*Goal*:
Your task is to repeat the entries exactly. Leave the pictures out.

= = = = =

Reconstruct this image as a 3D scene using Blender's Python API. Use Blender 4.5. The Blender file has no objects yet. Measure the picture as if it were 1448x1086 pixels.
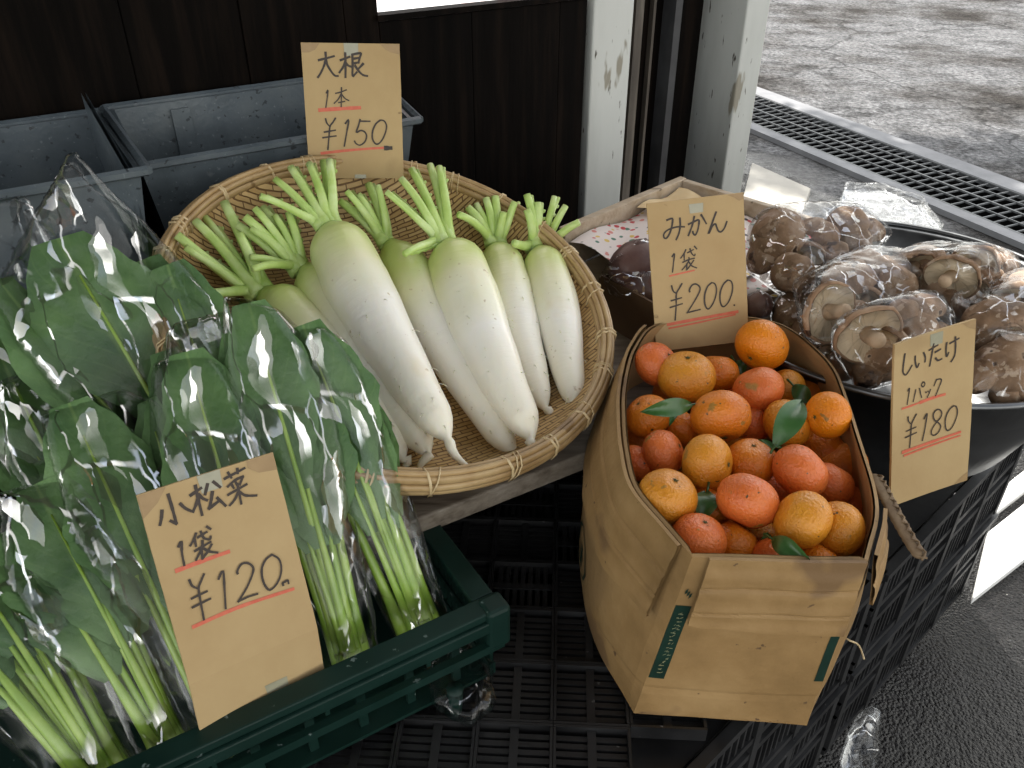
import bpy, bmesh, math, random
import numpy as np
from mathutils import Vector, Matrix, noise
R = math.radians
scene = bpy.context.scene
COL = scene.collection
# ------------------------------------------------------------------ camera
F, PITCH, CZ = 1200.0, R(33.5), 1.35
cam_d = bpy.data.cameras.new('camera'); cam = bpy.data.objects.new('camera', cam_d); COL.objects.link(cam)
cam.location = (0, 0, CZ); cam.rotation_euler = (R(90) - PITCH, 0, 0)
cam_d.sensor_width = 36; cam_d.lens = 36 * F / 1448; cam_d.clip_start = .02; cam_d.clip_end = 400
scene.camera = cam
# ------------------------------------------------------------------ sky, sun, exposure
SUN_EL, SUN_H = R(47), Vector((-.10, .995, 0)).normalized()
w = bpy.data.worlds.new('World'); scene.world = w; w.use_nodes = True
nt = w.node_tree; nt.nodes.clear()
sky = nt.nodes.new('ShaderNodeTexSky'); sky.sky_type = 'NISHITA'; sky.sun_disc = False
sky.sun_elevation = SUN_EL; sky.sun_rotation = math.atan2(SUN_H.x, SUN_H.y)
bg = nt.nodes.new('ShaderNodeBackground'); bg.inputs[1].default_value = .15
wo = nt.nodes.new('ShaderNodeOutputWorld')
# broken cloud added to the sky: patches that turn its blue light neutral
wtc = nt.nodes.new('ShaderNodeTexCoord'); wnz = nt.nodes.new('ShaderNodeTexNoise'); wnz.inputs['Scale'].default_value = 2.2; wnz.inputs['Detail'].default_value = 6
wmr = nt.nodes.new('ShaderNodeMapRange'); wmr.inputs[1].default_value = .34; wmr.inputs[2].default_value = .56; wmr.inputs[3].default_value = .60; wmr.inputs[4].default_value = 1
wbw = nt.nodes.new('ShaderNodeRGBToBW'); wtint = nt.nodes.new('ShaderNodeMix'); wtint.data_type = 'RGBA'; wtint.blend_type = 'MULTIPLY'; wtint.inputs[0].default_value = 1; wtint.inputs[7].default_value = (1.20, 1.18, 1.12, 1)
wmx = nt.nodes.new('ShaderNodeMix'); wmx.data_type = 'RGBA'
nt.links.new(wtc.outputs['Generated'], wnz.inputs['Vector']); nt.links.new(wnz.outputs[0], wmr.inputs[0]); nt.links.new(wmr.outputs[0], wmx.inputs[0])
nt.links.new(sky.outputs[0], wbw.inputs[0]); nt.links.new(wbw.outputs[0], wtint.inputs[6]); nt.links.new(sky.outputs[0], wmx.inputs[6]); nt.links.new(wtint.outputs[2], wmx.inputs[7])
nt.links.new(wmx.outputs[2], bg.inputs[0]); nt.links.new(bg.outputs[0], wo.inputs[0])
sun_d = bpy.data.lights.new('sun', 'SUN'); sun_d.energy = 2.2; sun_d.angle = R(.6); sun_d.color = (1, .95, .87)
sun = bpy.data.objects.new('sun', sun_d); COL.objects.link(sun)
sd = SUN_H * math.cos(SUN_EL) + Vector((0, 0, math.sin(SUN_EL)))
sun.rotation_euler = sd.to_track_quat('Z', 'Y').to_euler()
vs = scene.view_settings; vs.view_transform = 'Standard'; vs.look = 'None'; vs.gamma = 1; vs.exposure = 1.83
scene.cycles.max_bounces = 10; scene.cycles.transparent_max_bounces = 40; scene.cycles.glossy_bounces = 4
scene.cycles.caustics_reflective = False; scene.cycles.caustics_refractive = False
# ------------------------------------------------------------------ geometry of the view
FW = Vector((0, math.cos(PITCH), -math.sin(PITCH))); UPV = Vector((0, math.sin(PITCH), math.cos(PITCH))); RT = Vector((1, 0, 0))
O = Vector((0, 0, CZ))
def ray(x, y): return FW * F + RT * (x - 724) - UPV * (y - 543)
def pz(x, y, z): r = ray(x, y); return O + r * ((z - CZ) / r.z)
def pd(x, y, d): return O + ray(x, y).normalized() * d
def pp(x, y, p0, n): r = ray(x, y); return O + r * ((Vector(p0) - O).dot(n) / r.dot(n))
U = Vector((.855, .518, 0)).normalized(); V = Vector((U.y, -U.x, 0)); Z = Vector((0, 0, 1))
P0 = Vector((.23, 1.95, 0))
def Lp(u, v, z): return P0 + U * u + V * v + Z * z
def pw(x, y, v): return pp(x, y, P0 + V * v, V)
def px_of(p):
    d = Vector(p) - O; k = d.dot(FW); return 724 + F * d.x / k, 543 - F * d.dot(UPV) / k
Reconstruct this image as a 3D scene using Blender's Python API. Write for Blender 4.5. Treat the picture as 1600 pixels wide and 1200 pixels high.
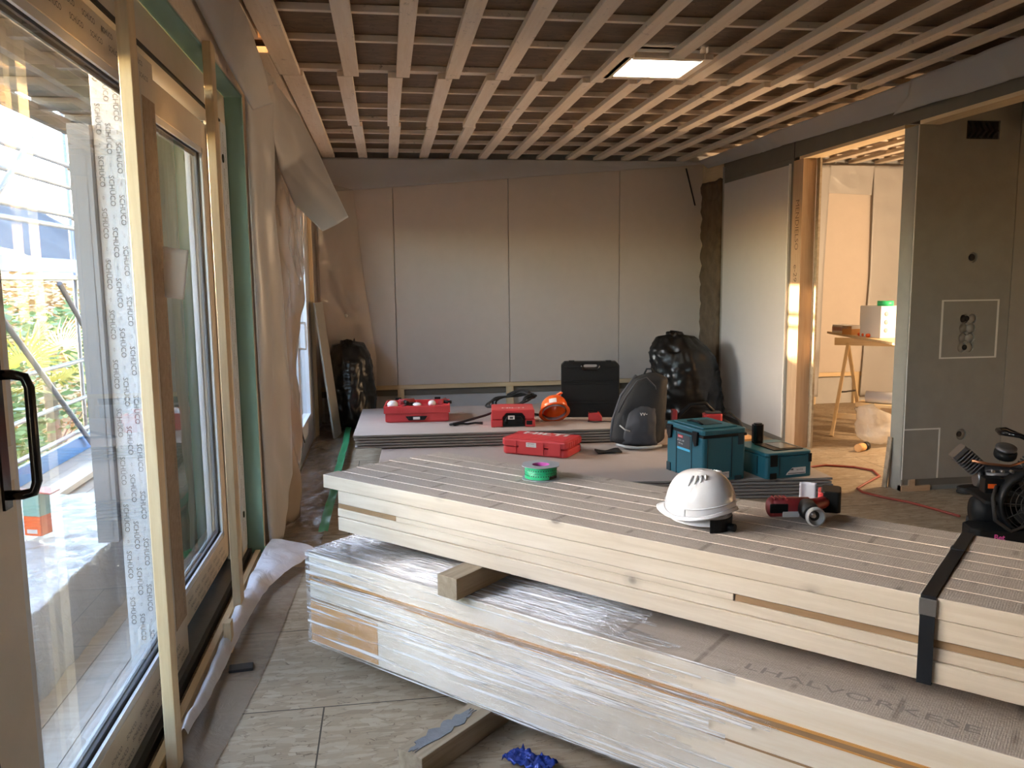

= = = = =

*Result of the task*:
Reconstruct this image as a 3D scene using Blender's Python API. Use Blender 4.5. The Blender file has no objects yet. Measure the picture as if it were 1448x1086 pixels.
import bpy, bmesh, math, random
import numpy as np
from mathutils import Vector, Matrix, noise
R = math.radians
scene = bpy.context.scene
COL = scene.collection
# ------------------------------------------------------------------ camera
F, PITCH, CZ = 1200.0, R(33.5), 1.35
cam_d = bpy.data.cameras.new('camera'); cam = bpy.data.objects.new('camera', cam_d); COL.objects.link(cam)
cam.location = (0, 0, CZ); cam.rotation_euler = (R(90) - PITCH, 0, 0)
cam_d.sensor_width = 36; cam_d.lens = 36 * F / 1448; cam_d.clip_start = .02; cam_d.clip_end = 400
scene.camera = cam
# ------------------------------------------------------------------ sky, sun, exposure
SUN_EL, SUN_H = R(47), Vector((-.10, .995, 0)).normalized()
w = bpy.data.worlds.new('World'); scene.world = w; w.use_nodes = True
nt = w.node_tree; nt.nodes.clear()
sky = nt.nodes.new('ShaderNodeTexSky'); sky.sky_type = 'NISHITA'; sky.sun_disc = False
sky.sun_elevation = SUN_EL; sky.sun_rotation = math.atan2(SUN_H.x, SUN_H.y)
bg = nt.nodes.new('ShaderNodeBackground'); bg.inputs[1].default_value = .15
wo = nt.nodes.new('ShaderNodeOutputWorld')
# broken cloud added to the sky: patches that turn its blue light neutral
wtc = nt.nodes.new('ShaderNodeTexCoord'); wnz = nt.nodes.new('ShaderNodeTexNoise'); wnz.inputs['Scale'].default_value = 2.2; wnz.inputs['Detail'].default_value = 6
wmr = nt.nodes.new('ShaderNodeMapRange'); wmr.inputs[1].default_value = .34; wmr.inputs[2].default_value = .56; wmr.inputs[3].default_value = .60; wmr.inputs[4].default_value = 1
wbw = nt.nodes.new('ShaderNodeRGBToBW'); wtint = nt.nodes.new('ShaderNodeMix'); wtint.data_type = 'RGBA'; wtint.blend_type = 'MULTIPLY'; wtint.inputs[0].default_value = 1; wtint.inputs[7].default_value = (1.20, 1.18, 1.12, 1)
wmx = nt.nodes.new('ShaderNodeMix'); wmx.data_type = 'RGBA'
nt.links.new(wtc.outputs['Generated'], wnz.inputs['Vector']); nt.links.new(wnz.outputs[0], wmr.inputs[0]); nt.links.new(wmr.outputs[0], wmx.inputs[0])
nt.links.new(sky.outputs[0], wbw.inputs[0]); nt.links.new(wbw.outputs[0], wtint.inputs[6]); nt.links.new(sky.outputs[0], wmx.inputs[6]); nt.links.new(wtint.outputs[2], wmx.inputs[7])
nt.links.new(wmx.outputs[2], bg.inputs[0]); nt.links.new(bg.outputs[0], wo.inputs[0])
sun_d = bpy.data.lights.new('sun', 'SUN'); sun_d.energy = 2.2; sun_d.angle = R(.6); sun_d.color = (1, .95, .87)
sun = bpy.data.objects.new('sun', sun_d); COL.objects.link(sun)
sd = SUN_H * math.cos(SUN_EL) + Vector((0, 0, math.sin(SUN_EL)))
sun.rotation_euler = sd.to_track_quat('Z', 'Y').to_euler()
vs = scene.view_settings; vs.view_transform = 'Standard'; vs.look = 'None'; vs.gamma = 1; vs.exposure = 1.83
scene.cycles.max_bounces = 10; scene.cycles.transparent_max_bounces = 40; scene.cycles.glossy_bounces = 4
scene.cycles.caustics_reflective = False; scene.cycles.caustics_refractive = False
# ------------------------------------------------------------------ geometry of the view
FW = Vector((0, math.cos(PITCH), -math.sin(PITCH))); UPV = Vector((0, math.sin(PITCH), math.cos(PITCH))); RT = Vector((1, 0, 0))
O = Vector((0, 0, CZ))
def ray(x, y): return FW * F + RT * (x - 724) - UPV * (y - 543)
def pz(x, y, z): r = ray(x, y); return O + r * ((z - CZ) / r.z)
def pd(x, y, d): return O + ray(x, y).normalized() * d
def pp(x, y, p0, n): r = ray(x, y); return O + r * ((Vector(p0) - O).dot(n) / r.dot(n))
U = Vector((.855, .518, 0)).normalized(); V = Vector((U.y, -U.x, 0)); Z = Vector((0, 0, 1))
P0 = Vector((.23, 1.95, 0))
def Lp(u, v, z): return P0 + U * u + V * v + Z * z
def pw(x, y, v): return pp(x, y, P0 + V * v, V)
def px_of(p):
    d = Vector(p) - O; k = d.dot(FW); return 724 + F * d.x / k, 543 - F * d.dot(UPV) / k
Reconstruct this image as a 3D scene using Blender's Python API. Write for Blender 4.5. Treat the picture as 1600 pixels wide and 1200 pixels high.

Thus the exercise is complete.